Many of us are locked down at the moment, but Spring has been filling people with a yearning to make journeys for...ever. Perhaps there's some ancient link to when our ancestors were birds. Or reindeer. Or butterflies. Or humpback whales...
This verse doesn't go as far back as that, but it's about the oldest substantial piece of work in a language that's more or less Modern English. It was written by Geoffrey Chaucer, whom I suppose you would call a senior civil servant, in about 1400. It's wonderful: funny and sad, and full of vivid characters.
Here's the very beginning. I've updated the language slightly to make it a bit easier for those whose first language isn't English.

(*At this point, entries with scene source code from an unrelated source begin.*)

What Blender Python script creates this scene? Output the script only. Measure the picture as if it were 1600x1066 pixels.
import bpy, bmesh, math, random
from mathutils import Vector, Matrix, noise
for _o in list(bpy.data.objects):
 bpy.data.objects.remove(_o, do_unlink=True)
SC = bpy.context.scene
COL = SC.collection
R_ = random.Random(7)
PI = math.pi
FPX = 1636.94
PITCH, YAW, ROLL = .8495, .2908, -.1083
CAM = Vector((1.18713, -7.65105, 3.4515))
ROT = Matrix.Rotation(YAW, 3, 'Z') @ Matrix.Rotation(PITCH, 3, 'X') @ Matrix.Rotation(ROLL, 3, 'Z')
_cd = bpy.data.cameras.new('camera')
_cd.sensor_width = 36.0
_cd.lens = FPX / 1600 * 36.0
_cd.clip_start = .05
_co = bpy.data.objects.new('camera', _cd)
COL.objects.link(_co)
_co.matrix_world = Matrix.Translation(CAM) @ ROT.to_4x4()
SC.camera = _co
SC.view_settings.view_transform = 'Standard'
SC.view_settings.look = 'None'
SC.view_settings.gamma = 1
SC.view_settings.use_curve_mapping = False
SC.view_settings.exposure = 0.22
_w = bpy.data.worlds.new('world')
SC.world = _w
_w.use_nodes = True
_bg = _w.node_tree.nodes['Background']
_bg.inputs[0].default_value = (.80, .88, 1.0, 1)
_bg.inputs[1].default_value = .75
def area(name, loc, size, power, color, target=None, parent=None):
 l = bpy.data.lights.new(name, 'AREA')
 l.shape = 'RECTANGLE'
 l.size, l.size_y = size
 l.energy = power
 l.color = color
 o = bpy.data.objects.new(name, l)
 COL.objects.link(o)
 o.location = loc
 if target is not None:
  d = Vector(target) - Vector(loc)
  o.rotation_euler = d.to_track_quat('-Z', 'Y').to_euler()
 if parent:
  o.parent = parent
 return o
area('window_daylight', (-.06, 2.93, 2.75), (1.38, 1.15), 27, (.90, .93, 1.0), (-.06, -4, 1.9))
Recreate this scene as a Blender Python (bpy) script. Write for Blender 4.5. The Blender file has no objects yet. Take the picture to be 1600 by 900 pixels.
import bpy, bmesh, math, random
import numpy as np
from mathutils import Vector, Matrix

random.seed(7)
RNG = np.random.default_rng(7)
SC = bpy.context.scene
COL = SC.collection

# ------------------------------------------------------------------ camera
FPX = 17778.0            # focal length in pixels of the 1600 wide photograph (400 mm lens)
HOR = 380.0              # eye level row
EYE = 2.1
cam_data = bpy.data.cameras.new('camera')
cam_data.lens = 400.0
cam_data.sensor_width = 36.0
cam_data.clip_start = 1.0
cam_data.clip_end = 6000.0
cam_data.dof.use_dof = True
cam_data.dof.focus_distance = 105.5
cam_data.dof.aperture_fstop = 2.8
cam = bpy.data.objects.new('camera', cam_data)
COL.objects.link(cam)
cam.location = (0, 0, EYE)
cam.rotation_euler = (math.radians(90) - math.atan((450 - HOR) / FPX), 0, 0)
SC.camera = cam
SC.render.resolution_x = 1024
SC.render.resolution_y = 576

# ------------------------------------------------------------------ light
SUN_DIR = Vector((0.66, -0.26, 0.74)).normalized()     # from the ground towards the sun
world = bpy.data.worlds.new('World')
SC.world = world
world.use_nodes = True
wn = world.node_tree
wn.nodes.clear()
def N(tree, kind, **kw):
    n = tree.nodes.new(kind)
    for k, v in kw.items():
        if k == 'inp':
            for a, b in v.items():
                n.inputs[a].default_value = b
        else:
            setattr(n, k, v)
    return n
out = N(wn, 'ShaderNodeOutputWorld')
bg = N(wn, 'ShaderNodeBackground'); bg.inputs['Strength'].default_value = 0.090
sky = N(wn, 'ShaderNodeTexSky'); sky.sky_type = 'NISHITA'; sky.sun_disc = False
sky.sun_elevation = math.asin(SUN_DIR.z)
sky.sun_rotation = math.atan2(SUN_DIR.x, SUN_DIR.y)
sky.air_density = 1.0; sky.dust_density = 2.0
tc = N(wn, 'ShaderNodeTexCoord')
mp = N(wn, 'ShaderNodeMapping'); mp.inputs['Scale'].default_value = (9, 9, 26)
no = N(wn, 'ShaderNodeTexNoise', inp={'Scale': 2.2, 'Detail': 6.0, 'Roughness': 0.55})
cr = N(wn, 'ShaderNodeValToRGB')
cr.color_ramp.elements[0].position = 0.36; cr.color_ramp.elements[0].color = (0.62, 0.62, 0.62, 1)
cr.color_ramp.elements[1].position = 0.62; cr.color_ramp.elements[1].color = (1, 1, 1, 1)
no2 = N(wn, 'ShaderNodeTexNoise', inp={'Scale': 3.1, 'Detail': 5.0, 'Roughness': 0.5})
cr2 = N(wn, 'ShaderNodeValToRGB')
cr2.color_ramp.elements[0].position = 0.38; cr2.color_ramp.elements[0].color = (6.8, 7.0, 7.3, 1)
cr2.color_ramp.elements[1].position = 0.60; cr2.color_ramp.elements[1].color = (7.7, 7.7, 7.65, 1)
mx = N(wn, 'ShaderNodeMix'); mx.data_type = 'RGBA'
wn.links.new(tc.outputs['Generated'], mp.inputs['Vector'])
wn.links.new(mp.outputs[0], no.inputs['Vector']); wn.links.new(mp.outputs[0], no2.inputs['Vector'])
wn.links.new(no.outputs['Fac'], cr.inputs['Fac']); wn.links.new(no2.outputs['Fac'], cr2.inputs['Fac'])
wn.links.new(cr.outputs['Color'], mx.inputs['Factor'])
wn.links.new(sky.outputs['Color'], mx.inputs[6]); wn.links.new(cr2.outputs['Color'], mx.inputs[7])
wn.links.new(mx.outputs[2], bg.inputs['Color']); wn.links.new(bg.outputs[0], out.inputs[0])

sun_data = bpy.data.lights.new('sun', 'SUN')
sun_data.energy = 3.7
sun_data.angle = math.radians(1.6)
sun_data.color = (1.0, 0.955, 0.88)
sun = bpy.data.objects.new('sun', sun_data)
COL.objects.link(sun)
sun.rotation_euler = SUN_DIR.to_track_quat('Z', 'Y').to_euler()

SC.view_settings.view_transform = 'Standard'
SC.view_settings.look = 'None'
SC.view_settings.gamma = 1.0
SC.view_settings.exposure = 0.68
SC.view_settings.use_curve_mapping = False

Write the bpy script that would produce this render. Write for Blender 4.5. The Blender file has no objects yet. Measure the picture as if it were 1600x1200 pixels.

And for those whose first language is!
When April with his showers sweet
The drought of March has pierced to the root
And every vein has soaked up every shower
As brings forth blossoming the flower
When Zephirus with his sweet breath
Has sprouted every field and heath
With tender crops, and the young sun
Rises halfway through the starry ram
And little birds make melody
That sleep all night with open eye
(As Nature tells them at her college)
Then folk they long to go on pilgrimage.
I can't go far, today, but my pilgrimage will show me many impossibly wonderful things.
And so will yours.
If you can but see them.
Word To Use Today: pilgrimage. The word pilgrim comes from the Provençal pelegrin, from the Latin peregrīnus, foreign, from per, through, and ager field or land. It's basically the same word as peregrine.